If Abel is staring so intently to be looking “through my soul” I think I already have his attention. I “pause for a second” seems unnecessary.
“Gets ran over by a car” wait, what? That was really sudden. You need to work on showing, not telling here. Does he look both ways? The car swerves to avoid a pot hole? Is the driver distracted? Do people come running? Does Abel cry out or is he dead instantly? Do I watch the whole scene in slow motion or is it so fast I don’t even understand what happened at first? Try experimenting with making this one sentence into 2 or 3 paragraphs.
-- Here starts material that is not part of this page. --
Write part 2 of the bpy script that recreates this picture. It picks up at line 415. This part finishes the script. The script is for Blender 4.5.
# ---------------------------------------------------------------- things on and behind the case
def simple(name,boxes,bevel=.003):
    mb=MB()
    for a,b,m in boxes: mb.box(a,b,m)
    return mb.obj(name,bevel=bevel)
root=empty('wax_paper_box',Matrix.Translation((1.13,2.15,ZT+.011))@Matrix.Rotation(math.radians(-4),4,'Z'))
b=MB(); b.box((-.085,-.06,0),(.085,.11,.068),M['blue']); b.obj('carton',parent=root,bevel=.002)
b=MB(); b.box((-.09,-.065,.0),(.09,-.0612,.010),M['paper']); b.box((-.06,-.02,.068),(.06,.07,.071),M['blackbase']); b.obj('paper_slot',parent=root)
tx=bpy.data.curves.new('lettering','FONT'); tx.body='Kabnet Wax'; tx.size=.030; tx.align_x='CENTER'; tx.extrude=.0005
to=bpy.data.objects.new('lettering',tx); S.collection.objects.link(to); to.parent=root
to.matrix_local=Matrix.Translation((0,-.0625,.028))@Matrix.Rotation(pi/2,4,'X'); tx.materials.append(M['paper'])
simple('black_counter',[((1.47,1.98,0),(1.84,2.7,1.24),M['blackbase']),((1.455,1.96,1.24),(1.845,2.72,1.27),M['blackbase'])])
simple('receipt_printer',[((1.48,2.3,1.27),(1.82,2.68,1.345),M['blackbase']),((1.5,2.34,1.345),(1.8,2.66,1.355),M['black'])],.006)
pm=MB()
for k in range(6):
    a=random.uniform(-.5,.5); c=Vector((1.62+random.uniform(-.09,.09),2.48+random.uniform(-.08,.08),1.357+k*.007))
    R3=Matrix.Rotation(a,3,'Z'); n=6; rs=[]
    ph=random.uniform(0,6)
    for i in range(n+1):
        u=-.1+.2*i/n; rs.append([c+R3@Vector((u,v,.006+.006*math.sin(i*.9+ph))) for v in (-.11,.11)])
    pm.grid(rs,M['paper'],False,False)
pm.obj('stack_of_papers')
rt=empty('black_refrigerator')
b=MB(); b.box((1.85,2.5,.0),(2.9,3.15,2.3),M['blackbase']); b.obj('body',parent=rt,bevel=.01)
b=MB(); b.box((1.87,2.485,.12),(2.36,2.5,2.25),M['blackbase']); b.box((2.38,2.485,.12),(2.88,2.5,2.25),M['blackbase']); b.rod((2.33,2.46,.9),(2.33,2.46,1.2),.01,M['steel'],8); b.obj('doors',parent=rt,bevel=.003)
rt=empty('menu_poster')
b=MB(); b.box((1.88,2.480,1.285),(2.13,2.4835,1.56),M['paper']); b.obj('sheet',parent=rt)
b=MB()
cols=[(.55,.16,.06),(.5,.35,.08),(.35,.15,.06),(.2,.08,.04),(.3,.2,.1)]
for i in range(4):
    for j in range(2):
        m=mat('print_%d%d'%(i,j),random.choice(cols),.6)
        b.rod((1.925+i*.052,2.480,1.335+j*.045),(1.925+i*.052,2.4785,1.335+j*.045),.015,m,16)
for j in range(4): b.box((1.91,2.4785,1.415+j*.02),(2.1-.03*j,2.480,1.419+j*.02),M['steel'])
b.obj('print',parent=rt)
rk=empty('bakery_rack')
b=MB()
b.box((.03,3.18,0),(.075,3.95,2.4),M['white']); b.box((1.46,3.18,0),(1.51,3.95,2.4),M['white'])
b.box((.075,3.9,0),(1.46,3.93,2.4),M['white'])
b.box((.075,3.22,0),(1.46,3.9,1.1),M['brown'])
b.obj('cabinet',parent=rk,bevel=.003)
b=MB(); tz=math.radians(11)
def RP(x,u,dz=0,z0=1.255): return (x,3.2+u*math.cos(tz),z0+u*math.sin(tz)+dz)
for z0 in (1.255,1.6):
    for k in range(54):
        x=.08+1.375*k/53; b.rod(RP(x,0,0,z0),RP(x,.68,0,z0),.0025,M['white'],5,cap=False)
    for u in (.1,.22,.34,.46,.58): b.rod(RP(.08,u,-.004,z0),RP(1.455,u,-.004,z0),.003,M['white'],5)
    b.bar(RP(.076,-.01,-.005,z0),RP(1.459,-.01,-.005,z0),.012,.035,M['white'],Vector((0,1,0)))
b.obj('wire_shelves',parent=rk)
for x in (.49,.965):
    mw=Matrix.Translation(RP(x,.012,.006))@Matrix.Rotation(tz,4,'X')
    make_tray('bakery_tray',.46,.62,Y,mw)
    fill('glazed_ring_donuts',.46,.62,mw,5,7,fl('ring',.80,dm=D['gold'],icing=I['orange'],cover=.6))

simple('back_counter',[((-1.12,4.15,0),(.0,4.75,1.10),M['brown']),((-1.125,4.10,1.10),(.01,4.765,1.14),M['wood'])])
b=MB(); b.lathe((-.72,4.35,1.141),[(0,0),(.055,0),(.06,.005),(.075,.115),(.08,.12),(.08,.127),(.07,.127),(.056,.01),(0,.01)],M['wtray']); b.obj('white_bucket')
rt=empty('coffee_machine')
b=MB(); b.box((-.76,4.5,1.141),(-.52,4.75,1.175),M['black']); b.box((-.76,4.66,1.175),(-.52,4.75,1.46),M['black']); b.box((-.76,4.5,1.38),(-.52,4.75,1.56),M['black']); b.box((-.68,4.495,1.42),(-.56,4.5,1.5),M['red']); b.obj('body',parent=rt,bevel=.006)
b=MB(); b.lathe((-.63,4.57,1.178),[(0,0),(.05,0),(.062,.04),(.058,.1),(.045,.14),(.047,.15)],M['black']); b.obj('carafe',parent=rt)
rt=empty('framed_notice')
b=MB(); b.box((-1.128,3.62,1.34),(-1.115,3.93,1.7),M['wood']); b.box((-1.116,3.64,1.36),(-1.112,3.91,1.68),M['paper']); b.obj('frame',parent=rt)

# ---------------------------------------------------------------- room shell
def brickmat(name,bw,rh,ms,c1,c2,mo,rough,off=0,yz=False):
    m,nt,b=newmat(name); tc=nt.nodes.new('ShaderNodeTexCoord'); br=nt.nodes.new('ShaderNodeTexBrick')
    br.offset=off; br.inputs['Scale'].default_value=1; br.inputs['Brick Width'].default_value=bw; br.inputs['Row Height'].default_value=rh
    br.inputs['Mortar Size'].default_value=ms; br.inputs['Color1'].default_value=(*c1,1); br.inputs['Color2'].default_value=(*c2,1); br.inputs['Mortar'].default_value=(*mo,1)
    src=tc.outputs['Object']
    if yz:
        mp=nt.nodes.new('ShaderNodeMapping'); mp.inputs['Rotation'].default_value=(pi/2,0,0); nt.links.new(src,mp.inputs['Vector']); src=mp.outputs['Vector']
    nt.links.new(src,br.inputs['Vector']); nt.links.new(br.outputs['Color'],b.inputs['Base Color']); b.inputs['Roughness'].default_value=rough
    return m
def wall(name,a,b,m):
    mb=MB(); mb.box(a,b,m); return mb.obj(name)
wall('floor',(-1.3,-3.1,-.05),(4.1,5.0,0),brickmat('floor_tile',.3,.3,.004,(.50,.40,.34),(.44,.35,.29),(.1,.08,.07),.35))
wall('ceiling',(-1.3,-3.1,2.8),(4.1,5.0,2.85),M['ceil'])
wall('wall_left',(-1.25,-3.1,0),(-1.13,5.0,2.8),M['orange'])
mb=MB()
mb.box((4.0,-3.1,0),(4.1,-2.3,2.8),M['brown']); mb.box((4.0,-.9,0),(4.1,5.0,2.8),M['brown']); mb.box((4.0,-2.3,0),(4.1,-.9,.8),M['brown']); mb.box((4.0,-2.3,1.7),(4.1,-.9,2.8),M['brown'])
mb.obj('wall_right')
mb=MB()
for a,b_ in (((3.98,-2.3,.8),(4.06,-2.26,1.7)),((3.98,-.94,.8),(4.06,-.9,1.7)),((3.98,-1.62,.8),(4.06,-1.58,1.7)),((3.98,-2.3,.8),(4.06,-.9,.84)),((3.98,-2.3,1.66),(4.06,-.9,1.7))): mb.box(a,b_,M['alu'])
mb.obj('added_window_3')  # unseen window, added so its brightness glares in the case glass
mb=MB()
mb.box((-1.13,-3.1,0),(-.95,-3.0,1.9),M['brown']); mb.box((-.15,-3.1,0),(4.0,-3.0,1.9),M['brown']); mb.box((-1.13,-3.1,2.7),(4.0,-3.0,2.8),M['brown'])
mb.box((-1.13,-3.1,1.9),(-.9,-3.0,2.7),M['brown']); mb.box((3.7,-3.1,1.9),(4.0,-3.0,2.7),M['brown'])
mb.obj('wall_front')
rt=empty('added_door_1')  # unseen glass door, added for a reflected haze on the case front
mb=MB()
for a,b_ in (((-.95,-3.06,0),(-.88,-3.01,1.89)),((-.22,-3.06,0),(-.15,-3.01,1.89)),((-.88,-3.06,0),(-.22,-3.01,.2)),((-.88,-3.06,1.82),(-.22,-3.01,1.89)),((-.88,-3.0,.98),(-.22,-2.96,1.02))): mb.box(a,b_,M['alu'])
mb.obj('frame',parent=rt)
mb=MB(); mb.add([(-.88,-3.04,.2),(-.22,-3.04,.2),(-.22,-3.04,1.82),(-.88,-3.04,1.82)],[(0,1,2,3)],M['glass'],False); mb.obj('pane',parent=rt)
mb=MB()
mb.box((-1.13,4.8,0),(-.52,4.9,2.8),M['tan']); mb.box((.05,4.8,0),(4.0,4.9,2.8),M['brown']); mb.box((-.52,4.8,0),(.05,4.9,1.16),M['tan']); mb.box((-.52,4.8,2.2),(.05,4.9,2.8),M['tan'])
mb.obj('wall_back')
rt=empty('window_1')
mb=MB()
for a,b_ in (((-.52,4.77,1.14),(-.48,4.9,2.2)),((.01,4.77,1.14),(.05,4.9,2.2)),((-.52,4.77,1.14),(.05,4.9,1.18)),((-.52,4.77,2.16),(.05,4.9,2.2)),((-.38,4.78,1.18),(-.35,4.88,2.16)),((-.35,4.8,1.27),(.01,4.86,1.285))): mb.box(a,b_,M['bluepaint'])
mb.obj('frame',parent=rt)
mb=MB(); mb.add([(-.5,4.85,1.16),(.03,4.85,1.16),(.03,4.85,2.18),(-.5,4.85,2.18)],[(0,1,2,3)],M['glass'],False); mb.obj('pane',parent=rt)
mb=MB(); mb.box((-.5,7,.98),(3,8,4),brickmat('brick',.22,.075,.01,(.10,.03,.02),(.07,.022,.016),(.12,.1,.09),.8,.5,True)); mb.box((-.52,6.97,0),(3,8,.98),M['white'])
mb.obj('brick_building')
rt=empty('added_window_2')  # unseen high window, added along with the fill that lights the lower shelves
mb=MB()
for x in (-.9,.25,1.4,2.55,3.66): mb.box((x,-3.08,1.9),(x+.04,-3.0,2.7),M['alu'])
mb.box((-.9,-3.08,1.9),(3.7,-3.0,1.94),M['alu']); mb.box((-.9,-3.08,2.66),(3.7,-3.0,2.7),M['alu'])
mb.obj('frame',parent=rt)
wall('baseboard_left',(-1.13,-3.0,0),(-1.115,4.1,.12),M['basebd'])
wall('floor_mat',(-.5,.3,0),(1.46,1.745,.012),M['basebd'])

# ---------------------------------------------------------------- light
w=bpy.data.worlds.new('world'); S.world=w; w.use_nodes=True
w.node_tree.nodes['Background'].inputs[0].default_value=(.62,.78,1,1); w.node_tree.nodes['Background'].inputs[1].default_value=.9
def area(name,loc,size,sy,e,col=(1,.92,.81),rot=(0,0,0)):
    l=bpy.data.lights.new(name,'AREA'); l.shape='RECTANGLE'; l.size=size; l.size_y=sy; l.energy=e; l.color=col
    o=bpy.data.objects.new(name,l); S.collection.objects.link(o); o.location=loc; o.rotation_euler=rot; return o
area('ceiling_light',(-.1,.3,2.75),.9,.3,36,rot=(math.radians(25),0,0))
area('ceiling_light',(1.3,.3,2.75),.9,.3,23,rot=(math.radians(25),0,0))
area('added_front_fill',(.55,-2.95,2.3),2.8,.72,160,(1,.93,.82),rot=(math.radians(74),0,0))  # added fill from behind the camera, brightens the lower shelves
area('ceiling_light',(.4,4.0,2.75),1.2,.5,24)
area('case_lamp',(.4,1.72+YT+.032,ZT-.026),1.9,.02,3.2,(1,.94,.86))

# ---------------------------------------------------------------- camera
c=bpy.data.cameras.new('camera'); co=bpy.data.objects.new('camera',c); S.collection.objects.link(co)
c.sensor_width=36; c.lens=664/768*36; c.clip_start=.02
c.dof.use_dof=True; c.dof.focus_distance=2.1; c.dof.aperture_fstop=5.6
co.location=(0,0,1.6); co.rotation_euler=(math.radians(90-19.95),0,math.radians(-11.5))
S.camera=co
Frozen, stuck and can’t move all mean the same thing. Can you find some other words to use here? Or use a little more metaphorical language? Do I try to run to him but it feels like my legs are turning into cement? Am I screaming?
Did the car stop? Are there other people around?
“My heart starts to race” is cliche. Also wasn’t it racing already? We were just talking about robbing a bank. Seems like I would be pretty pumped full of adrenaline from the beginning.
Am I really thinking about robbing the bank still when my friend just died ten seconds ago?
Ok, So I have a gun. Makes sense I guess because I was just planning to rob a bank.
“The last sound I’ll ever hear” good intensity here.
The use of the first person present tense sets a rapid pace. I like it but it needs more detail
I’m not sure about this person shooting themselves right there on the street. Are we sure that Abel is even dead? I could see you drawing this out a lot longer. Going through the different stages of grief. Agonizing for days or weeks or years about what happened, blaming myself, trying to rationalize that it wasn’t my fault, the driver was drunk or speeding, Abel was the one who stepped off the curb without looking, he was just as excited about robbing the bank as I was, but in the end I know it was my fault and so I finally kill myself.
Repeating “if we pull this off, we’re set for life” at the end, I like it, but I want more expanding on this in the context of suicide. I thought I would be set for life, rich, relaxing on a beach somewhere sipping cocktails with million of dollars stashed away, I am set for life because my life is over, etc.
Overall interesting take on the prompt with some good drama and a twist at the end, I always like that. But you need lots more detail.